Tuesday, July 22, 2008

Weeping (often and unknown)

It would seem fitting that the newest soundtrack of my life would be "Say I am You" by the husband/wife duo The Weepies.  I readily admit my interest in music is so outdated, and so behind.  I could care less about knowing the newest "it" bands, the newest "unknown" bands (and then abandoning said bands because they become too "it").  I just decided one day to listen to their MySpace stuff, fell in love, and play their songs nearly all day every day because that's how I operate with a lot of my favorite music.  All this to say that "The Weepies" make me weepy.  Or maybe I was weepy to begin with and they just seal the deal.  

I've been frequenting Barnes & Noble on a regular basis.  I don't know if it is a good thing that it is located in the same outdoor lifestyle center (a stupid name for "fancy mall") where I work at Talbots, but I take it as so.  This frequenting has led to my finishing a book that I only read because my dearest friend, Lissa Joy Fecht, told me that I had to read it.  This is the same friend who told me I had to read Sex God by Rob Bell (despite my resistance of hopping on that theological band wagon--I may run alongside it, now, but I still refuse to hop on).  Anyway, the book is called Cold Tangerines by Shauna Niequist.  While I wouldn't have picked it out for myself, I am grateful that I did read it.  The whole thing.  And I didn't buy it (is that bad?  I figure B&N owes it to me for purchasing so many toffee nut frappucinos over the past six years).  

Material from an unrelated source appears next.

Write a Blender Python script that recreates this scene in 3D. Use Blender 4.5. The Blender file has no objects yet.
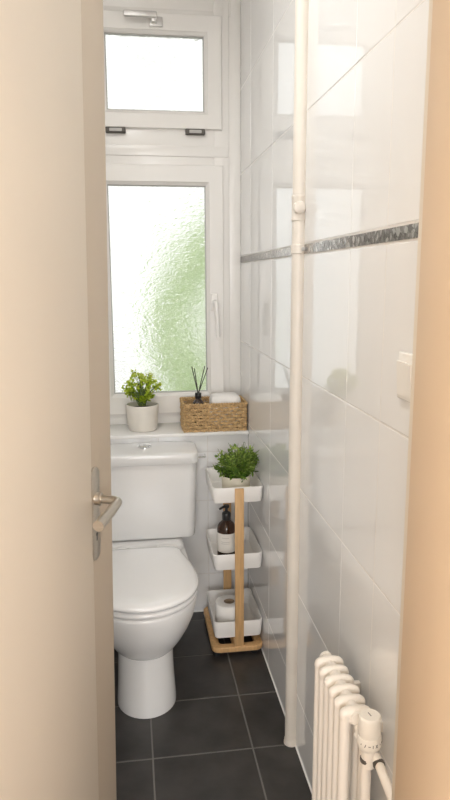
import bpy, bmesh, math, random
from mathutils import Vector, Matrix
random.seed(7)
C = bpy.context.scene.collection
PI = math.pi

# ------------------------------------------------------------------ helpers
def obj(name, bm, mat, parent=None, sharp=35, origin=None):
    """link a bmesh (built in world space) as one mesh object; children are re-based on their root Empty"""
    bmesh.ops.recalc_face_normals(bm, faces=bm.faces[:])
    o0 = Vector((0, 0, 0))
    if parent is not None:
        p = parent
        while p is not None:
            o0 = o0 + p.location
            p = p.parent
    elif origin is not None:
        o0 = Vector(origin)
    if o0.length > 0:
        bmesh.ops.translate(bm, verts=bm.verts[:], vec=-o0)
    me = bpy.data.meshes.new(name)
    bm.to_mesh(me); bm.free()
    for pl in me.polygons:
        pl.use_smooth = True
    me.set_sharp_from_angle(angle=math.radians(sharp))
    mats = mat if isinstance(mat, (list, tuple)) else [mat]
    for m in mats:
        me.materials.append(m)
    o = bpy.data.objects.new(name, me)
    C.objects.link(o)
    if parent is not None:
        o.parent = parent
    elif origin is not None:
        o.location = origin
    return o

def thing(name, label, cat, loc, group=None):
    o = bpy.data.objects.new(name, None)
    o.empty_display_size = .05
    C.objects.link(o); o.location = loc
    o['label'] = label; o['category'] = cat
    if group: o['group'] = group
    return o

def tag(o, label, cat, group=None):
    o['label'] = label; o['category'] = cat
    if group: o['group'] = group
    return o

def struct(o, label=None, cat=None):
    o['kind'] = 'structure'
    if label: o['label'] = label
    if cat: o['category'] = cat
    return o

def NB(): return bmesh.new()

def box(bm, x0, x1, y0, y1, z0, z1, bev=0.0, seg=2, M=None, mi=0):
    r = bmesh.ops.create_cube(bm, size=1.0)
    vs = r['verts']
    bmesh.ops.scale(bm, verts=vs, vec=(x1-x0, y1-y0, z1-z0))
    bmesh.ops.translate(bm, verts=vs, vec=((x0+x1)/2, (y0+y1)/2, (z0+z1)/2))
    fs = set(f for v in vs for f in v.link_faces)
    if bev > 0:
        es = list(set(e for v in vs for e in v.link_edges))
        rb = bmesh.ops.bevel(bm, geom=es, offset=bev, segments=seg, profile=.5, affect='EDGES')
        vs = list(set(rb['verts']) | set(v for v in vs if v.is_valid))
        fs = set(f for v in vs for f in v.link_faces)
    for f in fs: f.material_index = mi
    if M is not None:
        bmesh.ops.transform(bm, matrix=M, verts=vs)
    return vs

def loft(bm, rings, cap0=True, cap1=True, close=True, mi=0):
    """rings: lists of equal length of points"""
    R = [[bm.verts.new(p) for p in r] for r in rings]
    n = len(R[0])
    fs = []
    for a, b in zip(R[:-1], R[1:]):
        for i in range(n if close else n-1):
            j = (i+1) % n
            fs.append(bm.faces.new((a[i], a[j], b[j], b[i])))
    if cap0: fs.append(bm.faces.new(list(reversed(R[0]))))
    if cap1: fs.append(bm.faces.new(R[-1]))
    for f in fs: f.material_index = mi
    return R

def lathe(bm, prof, c=(0, 0, 0), n=40, axis='z', cap0=True, cap1=True, mi=0):
    """prof: (radius, height) pairs, from one end to the other"""
    rings = []
    for r, h in prof:
        ring = []
        for i in range(n):
            a = 2*PI*i/n
            u, v = r*math.cos(a), r*math.sin(a)
            if axis == 'z': p = (c[0]+u, c[1]+v, c[2]+h)
            elif axis == 'y': p = (c[0]+u, c[1]+h, c[2]+v)
            else: p = (c[0]+h, c[1]+u, c[2]+v)
            ring.append(p)
        rings.append(ring)
    return loft(bm, rings, cap0, cap1, mi=mi)

def tube(bm, pts, r, n=12, caps=True, mi=0):
    pts = [Vector(p) for p in pts]
    rad = r if isinstance(r, (list, tuple)) else [r]*len(pts)
    rings = []
    up = None
    for i, p in enumerate(pts):
        if i == 0: t = pts[1]-pts[0]
        elif i == len(pts)-1: t = pts[-1]-pts[-2]
        else: t = (pts[i+1]-p).normalized() + (p-pts[i-1]).normalized()
        t.normalize()
        if up is None:
            up = Vector((0, 0, 1)) if abs(t.z) < .9 else Vector((1, 0, 0))
        a = t.cross(up)
        if a.length < 1e-6: a = t.orthogonal()
        a.normalize(); b = a.cross(t).normalized(); up = b
        rings.append([p + a*rad[i]*math.cos(2*PI*k/n) + b*rad[i]*math.sin(2*PI*k/n) for k in range(n)])
    return loft(bm, rings, caps, caps, mi=mi)

def bezier(p0, p1, p2, n=8):
    p0, p1, p2 = Vector(p0), Vector(p1), Vector(p2)
    return [(1-t)**2*p0 + 2*t*(1-t)*p1 + t*t*p2 for t in [i/n for i in range(n+1)]]

def rrect(x0, x1, y0, y1, r, z, n=6):
    """rounded rectangle ring at height z"""
    out = []
    for cx, cy, a0 in ((x1-r, y1-r, 0), (x0+r, y1-r, PI/2), (x0+r, y0+r, PI), (x1-r, y0+r, 1.5*PI)):
        for k in range(n+1):
            a = a0 + PI/2*k/n
            out.append((cx + r*math.cos(a), cy + r*math.sin(a), z))
    return out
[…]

I am grateful because Shauna wrote with honesty--even when it sometimes felt stilted or vague, she was still honest.  She was honest about life, about Christianity, about rebelling and returning to a Creator who she readily acknowledges for her ability to write.  And I couldn't help but cry through several chapters; not because they were particularly poignant, but because they made me think beyond her prose, digging into my own past and pulling up weeds that I, too, should be writing about.  If anything, Shauna inspired me to keep plugging away at my book, a relatively silent endeavor since finishing college.  An endeavor eagerly awaiting a weighted heart and life filled with lessons others can learn from.  

So I've been weepy.  And listening to The Weepies.  And writing--slowly.  I need to change my lifestyle--I know I do.  I need to drink in these words like an alcoholic would wine, and I need to know that whatever comes out will actually satisfy and hopefully leave me yearning for more.